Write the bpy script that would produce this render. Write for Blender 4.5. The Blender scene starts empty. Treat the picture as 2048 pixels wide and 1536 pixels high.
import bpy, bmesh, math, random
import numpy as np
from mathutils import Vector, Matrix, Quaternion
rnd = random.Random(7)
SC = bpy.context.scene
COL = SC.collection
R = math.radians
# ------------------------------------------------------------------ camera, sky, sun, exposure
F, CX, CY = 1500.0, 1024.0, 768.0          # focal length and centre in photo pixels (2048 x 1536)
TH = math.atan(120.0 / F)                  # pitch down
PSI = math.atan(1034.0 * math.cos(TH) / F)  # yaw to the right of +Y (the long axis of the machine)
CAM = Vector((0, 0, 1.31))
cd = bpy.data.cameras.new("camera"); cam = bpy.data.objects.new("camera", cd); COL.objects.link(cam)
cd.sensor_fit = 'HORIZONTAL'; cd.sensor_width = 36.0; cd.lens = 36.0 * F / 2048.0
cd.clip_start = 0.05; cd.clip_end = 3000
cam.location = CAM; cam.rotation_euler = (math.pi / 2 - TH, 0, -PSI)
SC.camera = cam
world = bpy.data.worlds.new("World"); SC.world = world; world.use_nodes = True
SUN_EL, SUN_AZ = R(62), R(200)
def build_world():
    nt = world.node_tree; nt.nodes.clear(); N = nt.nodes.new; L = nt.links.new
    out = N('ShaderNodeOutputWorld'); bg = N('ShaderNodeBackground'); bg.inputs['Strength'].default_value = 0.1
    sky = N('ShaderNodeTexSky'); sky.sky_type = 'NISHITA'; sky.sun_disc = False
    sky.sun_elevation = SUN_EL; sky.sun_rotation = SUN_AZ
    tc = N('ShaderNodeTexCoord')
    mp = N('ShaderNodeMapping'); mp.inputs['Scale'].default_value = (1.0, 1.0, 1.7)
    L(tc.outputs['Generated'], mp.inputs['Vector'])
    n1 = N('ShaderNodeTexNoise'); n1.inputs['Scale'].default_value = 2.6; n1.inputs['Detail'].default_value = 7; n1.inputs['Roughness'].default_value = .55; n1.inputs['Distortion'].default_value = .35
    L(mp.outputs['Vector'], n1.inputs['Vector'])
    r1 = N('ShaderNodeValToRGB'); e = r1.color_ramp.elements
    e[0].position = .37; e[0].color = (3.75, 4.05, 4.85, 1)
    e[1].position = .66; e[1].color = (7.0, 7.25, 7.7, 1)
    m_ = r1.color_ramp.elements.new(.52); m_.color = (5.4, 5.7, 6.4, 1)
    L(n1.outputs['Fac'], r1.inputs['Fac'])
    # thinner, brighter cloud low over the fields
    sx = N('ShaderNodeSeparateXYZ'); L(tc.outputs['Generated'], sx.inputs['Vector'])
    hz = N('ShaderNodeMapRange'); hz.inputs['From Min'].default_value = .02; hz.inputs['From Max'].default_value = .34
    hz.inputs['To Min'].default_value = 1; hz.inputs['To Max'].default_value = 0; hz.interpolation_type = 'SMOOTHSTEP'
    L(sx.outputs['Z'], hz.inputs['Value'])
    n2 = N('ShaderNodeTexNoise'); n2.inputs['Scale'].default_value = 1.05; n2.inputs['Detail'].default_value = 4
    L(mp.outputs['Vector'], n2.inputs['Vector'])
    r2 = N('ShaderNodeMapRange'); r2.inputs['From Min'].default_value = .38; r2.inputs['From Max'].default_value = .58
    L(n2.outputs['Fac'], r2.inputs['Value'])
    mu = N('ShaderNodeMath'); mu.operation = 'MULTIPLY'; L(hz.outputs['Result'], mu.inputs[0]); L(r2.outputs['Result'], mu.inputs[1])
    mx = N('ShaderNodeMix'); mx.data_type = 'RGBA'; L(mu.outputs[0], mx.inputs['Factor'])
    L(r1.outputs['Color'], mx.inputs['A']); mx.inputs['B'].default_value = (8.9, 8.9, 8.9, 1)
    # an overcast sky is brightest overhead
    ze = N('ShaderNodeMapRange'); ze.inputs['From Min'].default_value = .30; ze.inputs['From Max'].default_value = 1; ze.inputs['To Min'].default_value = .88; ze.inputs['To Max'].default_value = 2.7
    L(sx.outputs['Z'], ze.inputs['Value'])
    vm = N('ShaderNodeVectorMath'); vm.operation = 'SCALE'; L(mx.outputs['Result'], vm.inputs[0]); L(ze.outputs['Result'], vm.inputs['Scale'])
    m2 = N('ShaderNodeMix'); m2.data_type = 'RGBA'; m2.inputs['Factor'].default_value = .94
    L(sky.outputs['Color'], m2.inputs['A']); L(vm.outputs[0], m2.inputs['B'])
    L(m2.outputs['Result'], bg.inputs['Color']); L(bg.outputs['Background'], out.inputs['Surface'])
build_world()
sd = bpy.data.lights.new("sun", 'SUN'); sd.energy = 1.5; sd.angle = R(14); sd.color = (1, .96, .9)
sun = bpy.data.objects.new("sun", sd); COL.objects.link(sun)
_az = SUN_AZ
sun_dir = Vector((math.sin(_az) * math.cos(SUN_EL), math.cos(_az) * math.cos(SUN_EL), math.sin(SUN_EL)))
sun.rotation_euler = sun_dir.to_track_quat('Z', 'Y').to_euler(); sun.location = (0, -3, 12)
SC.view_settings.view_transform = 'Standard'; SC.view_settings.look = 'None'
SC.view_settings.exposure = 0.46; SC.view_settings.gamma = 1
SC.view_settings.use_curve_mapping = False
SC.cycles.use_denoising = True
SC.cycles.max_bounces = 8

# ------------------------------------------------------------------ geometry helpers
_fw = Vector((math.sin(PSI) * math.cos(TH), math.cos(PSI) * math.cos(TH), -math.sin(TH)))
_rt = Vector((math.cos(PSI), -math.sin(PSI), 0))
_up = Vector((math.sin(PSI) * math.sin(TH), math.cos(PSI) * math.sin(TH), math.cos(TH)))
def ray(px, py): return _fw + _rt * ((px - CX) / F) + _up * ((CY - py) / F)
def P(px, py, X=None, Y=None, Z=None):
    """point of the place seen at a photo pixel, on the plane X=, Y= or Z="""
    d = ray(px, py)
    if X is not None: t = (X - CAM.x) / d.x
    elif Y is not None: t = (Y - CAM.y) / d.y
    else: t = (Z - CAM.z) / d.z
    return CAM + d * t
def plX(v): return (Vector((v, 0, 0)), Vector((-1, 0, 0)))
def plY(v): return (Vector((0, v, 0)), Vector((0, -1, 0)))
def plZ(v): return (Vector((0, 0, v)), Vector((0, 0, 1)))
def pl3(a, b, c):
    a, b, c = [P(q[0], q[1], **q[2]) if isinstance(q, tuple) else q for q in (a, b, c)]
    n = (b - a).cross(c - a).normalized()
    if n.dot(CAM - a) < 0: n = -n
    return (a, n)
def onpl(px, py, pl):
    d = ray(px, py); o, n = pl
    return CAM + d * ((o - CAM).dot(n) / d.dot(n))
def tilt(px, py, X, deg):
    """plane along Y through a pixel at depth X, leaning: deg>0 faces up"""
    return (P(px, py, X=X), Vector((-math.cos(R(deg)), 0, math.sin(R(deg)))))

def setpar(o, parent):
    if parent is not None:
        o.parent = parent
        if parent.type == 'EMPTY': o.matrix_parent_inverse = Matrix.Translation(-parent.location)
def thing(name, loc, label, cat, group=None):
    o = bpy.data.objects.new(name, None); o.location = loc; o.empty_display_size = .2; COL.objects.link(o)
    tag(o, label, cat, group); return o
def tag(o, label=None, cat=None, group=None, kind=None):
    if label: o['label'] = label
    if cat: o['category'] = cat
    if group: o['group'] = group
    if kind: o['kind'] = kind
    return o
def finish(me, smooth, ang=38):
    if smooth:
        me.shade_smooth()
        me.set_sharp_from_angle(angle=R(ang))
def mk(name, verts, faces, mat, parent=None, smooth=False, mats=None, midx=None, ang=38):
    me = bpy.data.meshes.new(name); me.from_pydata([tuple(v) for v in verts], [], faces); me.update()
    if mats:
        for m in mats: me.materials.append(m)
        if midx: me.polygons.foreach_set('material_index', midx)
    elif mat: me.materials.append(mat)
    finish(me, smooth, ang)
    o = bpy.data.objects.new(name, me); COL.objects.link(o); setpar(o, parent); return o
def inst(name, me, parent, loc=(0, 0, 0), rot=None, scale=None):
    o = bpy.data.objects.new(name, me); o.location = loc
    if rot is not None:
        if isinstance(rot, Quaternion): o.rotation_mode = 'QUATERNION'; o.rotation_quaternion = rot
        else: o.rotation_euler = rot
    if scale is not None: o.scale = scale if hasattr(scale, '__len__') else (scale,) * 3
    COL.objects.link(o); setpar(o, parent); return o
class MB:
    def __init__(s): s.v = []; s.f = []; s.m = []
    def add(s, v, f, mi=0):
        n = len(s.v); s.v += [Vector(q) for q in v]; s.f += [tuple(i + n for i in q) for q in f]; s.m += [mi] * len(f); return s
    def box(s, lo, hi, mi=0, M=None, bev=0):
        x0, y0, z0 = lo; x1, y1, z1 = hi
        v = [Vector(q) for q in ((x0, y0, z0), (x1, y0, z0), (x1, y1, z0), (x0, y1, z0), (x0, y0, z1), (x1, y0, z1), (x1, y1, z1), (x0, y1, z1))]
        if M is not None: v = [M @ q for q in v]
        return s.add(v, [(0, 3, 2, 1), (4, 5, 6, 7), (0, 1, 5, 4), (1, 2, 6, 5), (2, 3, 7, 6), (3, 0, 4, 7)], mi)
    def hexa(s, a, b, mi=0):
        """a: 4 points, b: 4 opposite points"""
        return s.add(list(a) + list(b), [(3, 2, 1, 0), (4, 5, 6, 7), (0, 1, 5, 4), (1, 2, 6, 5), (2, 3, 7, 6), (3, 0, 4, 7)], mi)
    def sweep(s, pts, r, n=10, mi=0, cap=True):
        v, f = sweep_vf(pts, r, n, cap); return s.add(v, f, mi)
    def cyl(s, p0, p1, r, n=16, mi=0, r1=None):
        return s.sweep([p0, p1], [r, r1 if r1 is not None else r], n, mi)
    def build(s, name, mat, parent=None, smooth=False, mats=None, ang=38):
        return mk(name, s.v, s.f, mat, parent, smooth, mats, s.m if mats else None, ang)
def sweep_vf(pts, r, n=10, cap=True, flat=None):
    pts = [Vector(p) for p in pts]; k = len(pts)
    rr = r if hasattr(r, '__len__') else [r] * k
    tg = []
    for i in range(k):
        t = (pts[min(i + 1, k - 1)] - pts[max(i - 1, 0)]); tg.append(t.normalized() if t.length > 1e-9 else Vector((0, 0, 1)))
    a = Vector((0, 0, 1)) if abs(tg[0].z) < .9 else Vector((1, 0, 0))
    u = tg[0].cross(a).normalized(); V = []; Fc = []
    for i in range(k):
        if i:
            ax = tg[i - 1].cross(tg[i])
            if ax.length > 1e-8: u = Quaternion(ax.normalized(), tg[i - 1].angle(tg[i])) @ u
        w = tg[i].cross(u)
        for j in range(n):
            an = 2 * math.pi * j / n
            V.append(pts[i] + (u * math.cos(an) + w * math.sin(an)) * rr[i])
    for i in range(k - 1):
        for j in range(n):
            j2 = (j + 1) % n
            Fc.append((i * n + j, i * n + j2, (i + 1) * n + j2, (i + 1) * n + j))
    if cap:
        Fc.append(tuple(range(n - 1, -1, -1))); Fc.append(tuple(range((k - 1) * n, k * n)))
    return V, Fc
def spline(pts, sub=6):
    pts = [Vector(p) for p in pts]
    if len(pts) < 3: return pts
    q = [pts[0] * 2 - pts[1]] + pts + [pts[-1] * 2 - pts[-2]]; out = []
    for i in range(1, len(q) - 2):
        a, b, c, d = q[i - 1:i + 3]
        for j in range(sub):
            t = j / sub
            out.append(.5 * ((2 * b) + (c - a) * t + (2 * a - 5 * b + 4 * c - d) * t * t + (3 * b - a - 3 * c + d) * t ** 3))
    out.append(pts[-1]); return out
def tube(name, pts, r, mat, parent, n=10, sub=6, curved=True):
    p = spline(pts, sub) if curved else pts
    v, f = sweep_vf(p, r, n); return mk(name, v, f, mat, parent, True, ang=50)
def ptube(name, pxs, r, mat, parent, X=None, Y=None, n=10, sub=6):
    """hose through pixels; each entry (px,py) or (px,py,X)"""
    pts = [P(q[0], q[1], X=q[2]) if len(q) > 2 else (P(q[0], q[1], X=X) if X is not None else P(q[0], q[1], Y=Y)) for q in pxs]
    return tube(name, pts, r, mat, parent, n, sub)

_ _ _

:: REQUEST ::
Each line in the listing above either holds the string "pixels" or does not; state how many do, giving the number only.

:: WRITTEN ANSWER ::
3